### Task objective
Output the lines below exactly, please, from the first line until the line with "PI = math.pi", counting both.

━━━━━━━━━━━━━━━━

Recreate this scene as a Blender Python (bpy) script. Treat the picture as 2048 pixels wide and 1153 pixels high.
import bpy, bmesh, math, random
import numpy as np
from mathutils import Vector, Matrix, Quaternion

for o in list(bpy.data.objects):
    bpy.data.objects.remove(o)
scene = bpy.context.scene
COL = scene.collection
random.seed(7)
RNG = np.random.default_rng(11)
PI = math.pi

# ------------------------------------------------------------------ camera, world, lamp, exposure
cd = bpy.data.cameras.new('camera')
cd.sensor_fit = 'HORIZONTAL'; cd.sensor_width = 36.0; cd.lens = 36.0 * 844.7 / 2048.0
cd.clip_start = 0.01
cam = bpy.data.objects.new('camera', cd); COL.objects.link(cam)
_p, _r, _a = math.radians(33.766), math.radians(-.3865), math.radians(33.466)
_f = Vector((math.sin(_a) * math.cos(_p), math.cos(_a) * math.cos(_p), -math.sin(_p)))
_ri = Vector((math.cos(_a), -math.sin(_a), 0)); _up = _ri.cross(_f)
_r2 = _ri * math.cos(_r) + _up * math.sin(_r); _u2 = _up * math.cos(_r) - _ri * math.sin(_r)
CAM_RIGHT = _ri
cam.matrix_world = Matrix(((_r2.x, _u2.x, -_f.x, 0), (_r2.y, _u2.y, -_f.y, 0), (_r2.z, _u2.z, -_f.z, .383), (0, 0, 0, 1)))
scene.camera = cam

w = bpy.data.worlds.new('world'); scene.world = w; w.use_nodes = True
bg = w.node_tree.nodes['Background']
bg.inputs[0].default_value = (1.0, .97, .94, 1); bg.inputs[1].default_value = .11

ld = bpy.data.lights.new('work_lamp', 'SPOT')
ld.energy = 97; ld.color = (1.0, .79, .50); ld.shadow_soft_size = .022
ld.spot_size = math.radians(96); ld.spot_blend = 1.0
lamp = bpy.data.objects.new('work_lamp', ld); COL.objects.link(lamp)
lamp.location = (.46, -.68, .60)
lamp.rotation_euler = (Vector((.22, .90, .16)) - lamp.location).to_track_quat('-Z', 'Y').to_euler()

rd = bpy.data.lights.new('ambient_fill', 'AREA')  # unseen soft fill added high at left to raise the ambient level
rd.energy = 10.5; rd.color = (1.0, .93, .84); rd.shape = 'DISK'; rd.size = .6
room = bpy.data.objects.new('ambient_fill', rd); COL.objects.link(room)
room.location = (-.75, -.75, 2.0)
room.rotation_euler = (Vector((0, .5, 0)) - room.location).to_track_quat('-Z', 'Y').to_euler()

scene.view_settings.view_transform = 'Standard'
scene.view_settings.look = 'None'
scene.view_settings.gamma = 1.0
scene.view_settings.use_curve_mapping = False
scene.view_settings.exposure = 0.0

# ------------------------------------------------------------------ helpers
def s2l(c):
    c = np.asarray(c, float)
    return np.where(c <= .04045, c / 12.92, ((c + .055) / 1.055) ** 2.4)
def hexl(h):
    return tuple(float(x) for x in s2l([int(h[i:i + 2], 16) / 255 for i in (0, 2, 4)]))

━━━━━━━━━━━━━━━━

### Result
Recreate this scene as a Blender Python (bpy) script. Treat the picture as 2048 pixels wide and 1153 pixels high.
import bpy, bmesh, math, random
import numpy as np
from mathutils import Vector, Matrix, Quaternion

for o in list(bpy.data.objects):
    bpy.data.objects.remove(o)
scene = bpy.context.scene
COL = scene.collection
random.seed(7)
RNG = np.random.default_rng(11)
PI = math.pi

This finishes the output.